[3D scene scripts]

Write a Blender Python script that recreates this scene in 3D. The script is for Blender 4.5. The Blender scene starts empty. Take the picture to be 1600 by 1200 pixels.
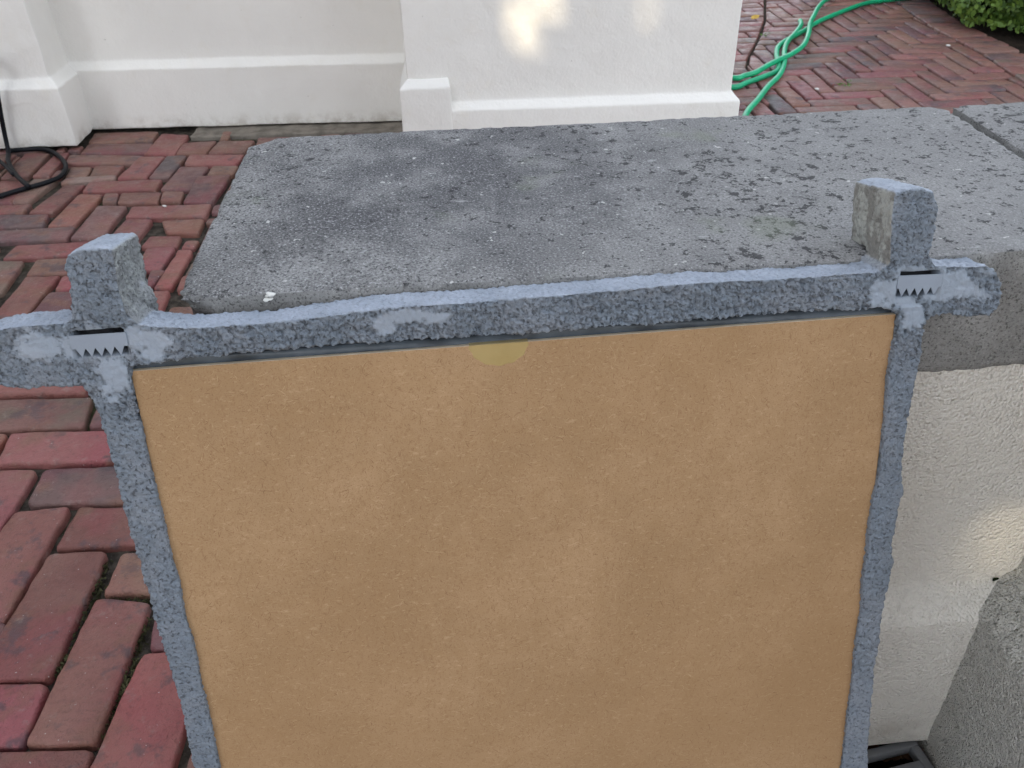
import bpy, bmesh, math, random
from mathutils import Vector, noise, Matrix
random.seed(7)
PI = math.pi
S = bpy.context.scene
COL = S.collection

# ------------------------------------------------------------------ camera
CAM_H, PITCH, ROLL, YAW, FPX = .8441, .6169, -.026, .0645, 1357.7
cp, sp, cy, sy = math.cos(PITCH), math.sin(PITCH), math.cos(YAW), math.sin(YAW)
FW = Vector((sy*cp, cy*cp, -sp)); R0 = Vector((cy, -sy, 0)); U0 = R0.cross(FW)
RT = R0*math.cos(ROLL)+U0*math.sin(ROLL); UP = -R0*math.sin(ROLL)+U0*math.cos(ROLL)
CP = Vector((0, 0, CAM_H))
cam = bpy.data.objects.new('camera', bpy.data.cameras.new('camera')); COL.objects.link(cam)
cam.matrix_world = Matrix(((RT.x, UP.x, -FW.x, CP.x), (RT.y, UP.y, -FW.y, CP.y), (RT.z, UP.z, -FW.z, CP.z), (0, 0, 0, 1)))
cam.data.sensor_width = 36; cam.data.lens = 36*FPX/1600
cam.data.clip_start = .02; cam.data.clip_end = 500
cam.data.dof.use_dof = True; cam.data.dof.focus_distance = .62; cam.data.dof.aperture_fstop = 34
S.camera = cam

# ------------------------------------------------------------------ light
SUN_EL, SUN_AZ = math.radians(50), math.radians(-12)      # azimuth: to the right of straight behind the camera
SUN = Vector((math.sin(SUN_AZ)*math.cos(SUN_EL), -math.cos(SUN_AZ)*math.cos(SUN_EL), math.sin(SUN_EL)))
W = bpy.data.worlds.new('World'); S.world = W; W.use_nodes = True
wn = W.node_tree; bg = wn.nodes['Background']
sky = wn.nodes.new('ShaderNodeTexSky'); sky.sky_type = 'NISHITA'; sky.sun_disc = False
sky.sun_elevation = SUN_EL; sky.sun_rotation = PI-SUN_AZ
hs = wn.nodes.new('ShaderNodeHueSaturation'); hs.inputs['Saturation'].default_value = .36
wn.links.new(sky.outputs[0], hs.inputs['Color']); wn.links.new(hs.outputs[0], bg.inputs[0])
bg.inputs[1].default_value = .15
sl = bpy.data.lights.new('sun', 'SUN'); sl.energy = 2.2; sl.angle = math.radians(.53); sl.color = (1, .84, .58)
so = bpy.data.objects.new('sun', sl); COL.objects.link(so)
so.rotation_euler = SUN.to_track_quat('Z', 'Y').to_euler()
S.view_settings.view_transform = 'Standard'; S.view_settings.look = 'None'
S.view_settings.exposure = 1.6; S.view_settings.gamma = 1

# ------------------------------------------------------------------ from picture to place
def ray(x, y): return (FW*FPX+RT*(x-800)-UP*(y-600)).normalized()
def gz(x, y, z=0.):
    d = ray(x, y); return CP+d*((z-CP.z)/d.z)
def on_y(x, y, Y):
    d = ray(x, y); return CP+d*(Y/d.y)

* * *

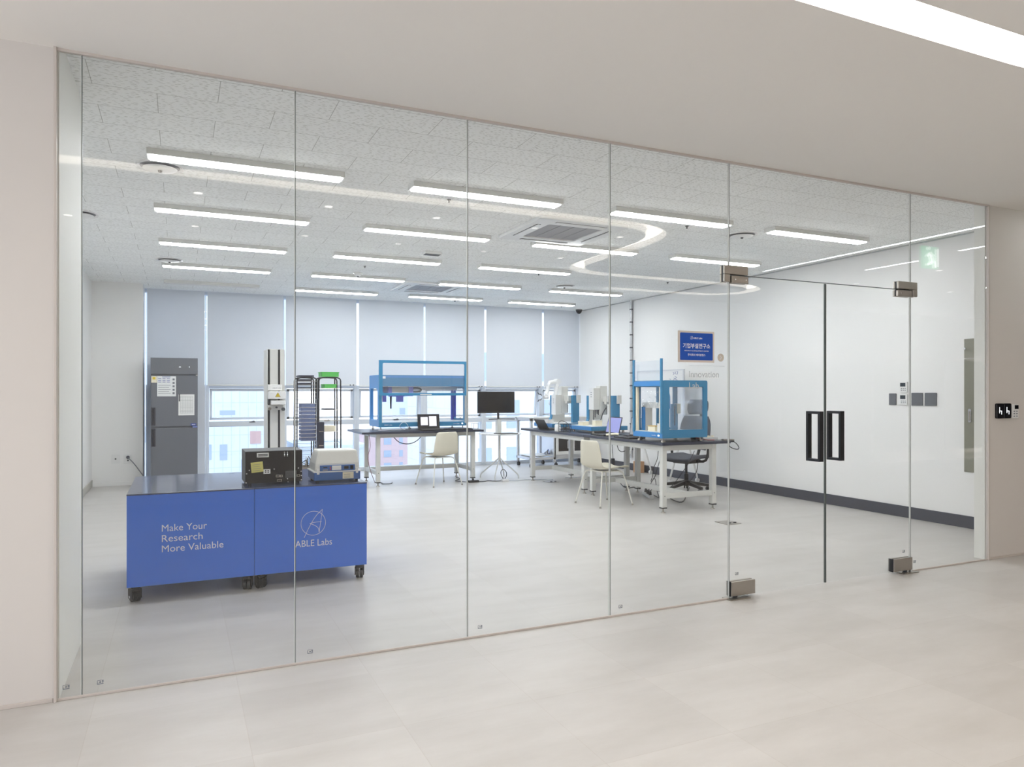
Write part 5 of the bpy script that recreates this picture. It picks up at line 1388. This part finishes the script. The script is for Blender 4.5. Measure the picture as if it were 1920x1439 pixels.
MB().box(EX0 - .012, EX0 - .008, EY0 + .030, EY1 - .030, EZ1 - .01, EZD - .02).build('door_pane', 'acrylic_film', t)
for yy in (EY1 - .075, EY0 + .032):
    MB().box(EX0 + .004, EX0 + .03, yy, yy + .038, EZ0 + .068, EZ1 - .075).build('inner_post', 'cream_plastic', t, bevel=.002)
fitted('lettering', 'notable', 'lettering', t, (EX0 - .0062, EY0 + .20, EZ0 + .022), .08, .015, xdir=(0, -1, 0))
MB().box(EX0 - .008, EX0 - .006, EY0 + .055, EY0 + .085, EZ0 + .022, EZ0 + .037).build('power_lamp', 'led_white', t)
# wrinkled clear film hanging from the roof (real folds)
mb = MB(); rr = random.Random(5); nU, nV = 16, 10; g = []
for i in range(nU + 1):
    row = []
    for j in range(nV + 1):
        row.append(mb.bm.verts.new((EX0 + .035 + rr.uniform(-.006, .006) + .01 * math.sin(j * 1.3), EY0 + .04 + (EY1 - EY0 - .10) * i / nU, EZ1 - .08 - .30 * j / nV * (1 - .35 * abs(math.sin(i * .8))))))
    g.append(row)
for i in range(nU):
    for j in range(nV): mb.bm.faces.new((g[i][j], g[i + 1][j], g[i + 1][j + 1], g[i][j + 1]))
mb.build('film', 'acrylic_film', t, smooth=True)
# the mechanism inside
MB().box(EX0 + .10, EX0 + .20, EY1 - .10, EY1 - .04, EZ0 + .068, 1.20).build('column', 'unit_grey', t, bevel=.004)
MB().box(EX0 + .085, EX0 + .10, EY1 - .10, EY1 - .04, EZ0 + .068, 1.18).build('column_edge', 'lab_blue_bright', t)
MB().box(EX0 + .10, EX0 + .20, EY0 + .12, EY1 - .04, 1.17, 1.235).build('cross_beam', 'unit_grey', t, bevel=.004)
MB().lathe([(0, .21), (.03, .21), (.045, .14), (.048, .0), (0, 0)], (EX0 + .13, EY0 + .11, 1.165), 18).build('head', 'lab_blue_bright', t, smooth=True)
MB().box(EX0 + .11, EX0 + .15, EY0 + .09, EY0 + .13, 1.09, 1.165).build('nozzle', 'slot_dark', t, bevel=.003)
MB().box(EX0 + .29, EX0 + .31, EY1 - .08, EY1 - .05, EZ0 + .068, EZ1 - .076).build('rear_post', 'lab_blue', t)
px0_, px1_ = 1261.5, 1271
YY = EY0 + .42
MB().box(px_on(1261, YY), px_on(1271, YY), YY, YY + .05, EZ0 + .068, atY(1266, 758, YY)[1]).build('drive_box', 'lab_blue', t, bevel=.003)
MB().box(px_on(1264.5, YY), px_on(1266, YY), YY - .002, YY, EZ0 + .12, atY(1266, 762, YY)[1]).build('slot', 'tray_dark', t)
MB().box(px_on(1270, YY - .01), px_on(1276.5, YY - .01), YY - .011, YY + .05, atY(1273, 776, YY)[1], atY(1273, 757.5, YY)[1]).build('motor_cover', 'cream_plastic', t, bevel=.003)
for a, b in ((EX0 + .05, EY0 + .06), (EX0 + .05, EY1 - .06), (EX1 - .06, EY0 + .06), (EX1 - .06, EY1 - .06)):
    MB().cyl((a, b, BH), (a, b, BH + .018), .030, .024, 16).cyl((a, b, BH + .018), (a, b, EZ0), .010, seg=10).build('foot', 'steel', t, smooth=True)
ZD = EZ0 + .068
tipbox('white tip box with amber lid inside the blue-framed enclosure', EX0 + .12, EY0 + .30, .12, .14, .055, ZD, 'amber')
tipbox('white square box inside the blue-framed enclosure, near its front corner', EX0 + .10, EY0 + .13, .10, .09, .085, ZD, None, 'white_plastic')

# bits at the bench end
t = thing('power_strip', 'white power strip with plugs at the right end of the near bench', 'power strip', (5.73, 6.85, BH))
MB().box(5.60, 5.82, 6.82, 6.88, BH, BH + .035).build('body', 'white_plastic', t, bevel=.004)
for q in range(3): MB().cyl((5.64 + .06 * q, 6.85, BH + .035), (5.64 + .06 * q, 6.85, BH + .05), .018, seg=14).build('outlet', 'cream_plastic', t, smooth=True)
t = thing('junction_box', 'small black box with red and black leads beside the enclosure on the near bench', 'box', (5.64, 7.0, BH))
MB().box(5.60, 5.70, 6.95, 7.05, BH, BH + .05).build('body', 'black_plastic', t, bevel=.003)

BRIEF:
Transcribe only the lines from the line holding "Write a Blender" through the line holding "COL = S.collection", inclusive, without any of the pictures.

EXERCISE RESPONSE:
Write a Blender Python script that recreates this scene in 3D. The script is for Blender 4.5. The Blender scene starts empty. Take the picture to be 1600 by 1200 pixels.
import bpy, bmesh, math, random
from mathutils import Vector, noise, Matrix
random.seed(7)
PI = math.pi
S = bpy.context.scene
COL = S.collection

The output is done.